Sunday, May 11, 2008

Propaganda Fellating Greed

After Thursday's San Francisco Symphony Brahms Festival concert, we noticed klieg lights in front of the Opera House next door. The ballet season ended a few days earlier and the summer opera season won't begin until the end of the month, so our curiosity was piqued.

It turned out to be a lavish company party for the 25th anniversary of the San Francisco advertising agency Goodby, Silverstein & Partners (click here), and there was signage in the opera mezzanine featuring a greatest hits of their slogans, such as "It's Comcastic!" and "Fresh Mex." and "Welcome to the next level." and "Snack Strong." among other inanities that surround us incessantly.
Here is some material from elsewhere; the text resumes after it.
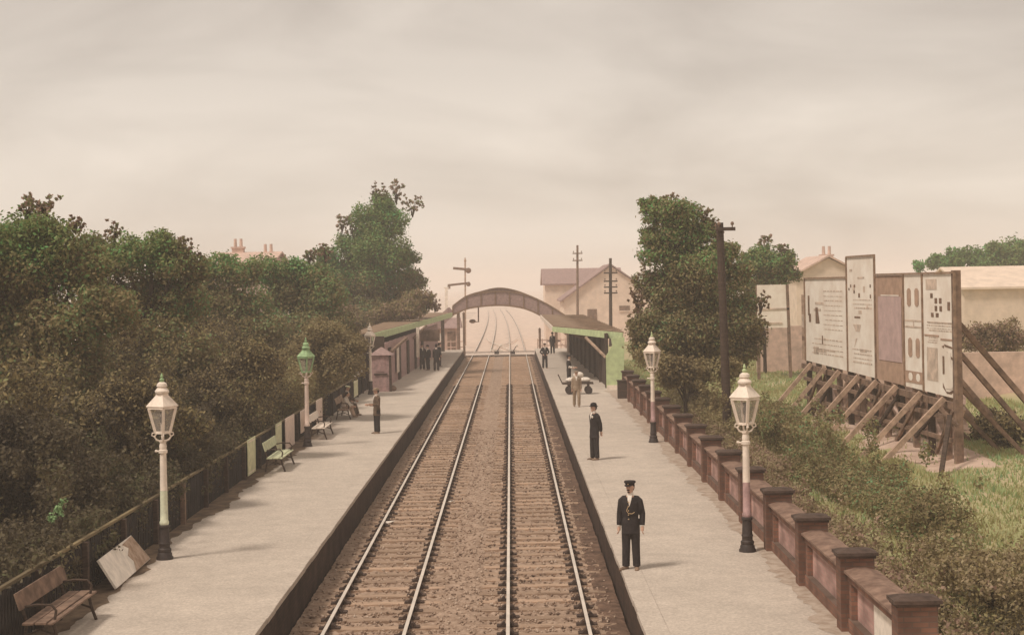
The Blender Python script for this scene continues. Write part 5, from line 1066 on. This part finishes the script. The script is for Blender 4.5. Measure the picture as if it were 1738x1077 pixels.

What wins the prize for most seriously offensive signage seen in public (with only Adam Sadler's recent billboard as competition) is the tag line for their anniversary: "25 Years of Art Serving Capitalism." Our jaws dropped just before we vomited a little in our mouths.

The followers of the late author Ayn Rand, such as the retired Fed chief Alan Greenspan and wonderful ad agencies like GPS, should be held accountable for their considerable damage to humanity through mass consumerism via capitalism. To see it being openly celebrated really is noxious.


Your driver said...

I agree with you plus, this post surely wins the prize for best title of the day, maybe the week.

Greg said...

those comcast ads are straight out of first year advertising school with their stupid-ass puns. I can't stand 'em.

And anyone who actively promotes Chevys in any form needs to have their head examined....Katy St. Clair at the Weekly had a pretty hilarious take on the banality of Chevys.

sfwillie said...

This post upsets me. Usually I'm able to filter this stuff out.

We're supposed to read the signs.

You're right, we also must read the signage.

It signifies... something... not good.

Matthew Hubbard said...

Thanks for taking a shot at Greenspan and Rand. I also have to figure out how I can use the line "I just vomited a little in my mouth" in a play I'm starting to write called Milton Friedman in Hell.

The idea is that he's stuck in the afterlife with Karl Marx as a roommate. Kind of Jean-Paul Sartre meets Neil Simon meets Dario Fo, if I can be anywhere near as funny as those last two guys.

Ced said...

What's with the NSFW subject line. I'm so busted.

Civic Center said...

Dear Ced: I was just trying to translate "Art Serving Capitalism" and it was the best I could come up with.

Henry Holland said...

At least the lackeys of their capitalist masters are being honest, instead of using "Bringing communities together for 25 years" or some other bullshit.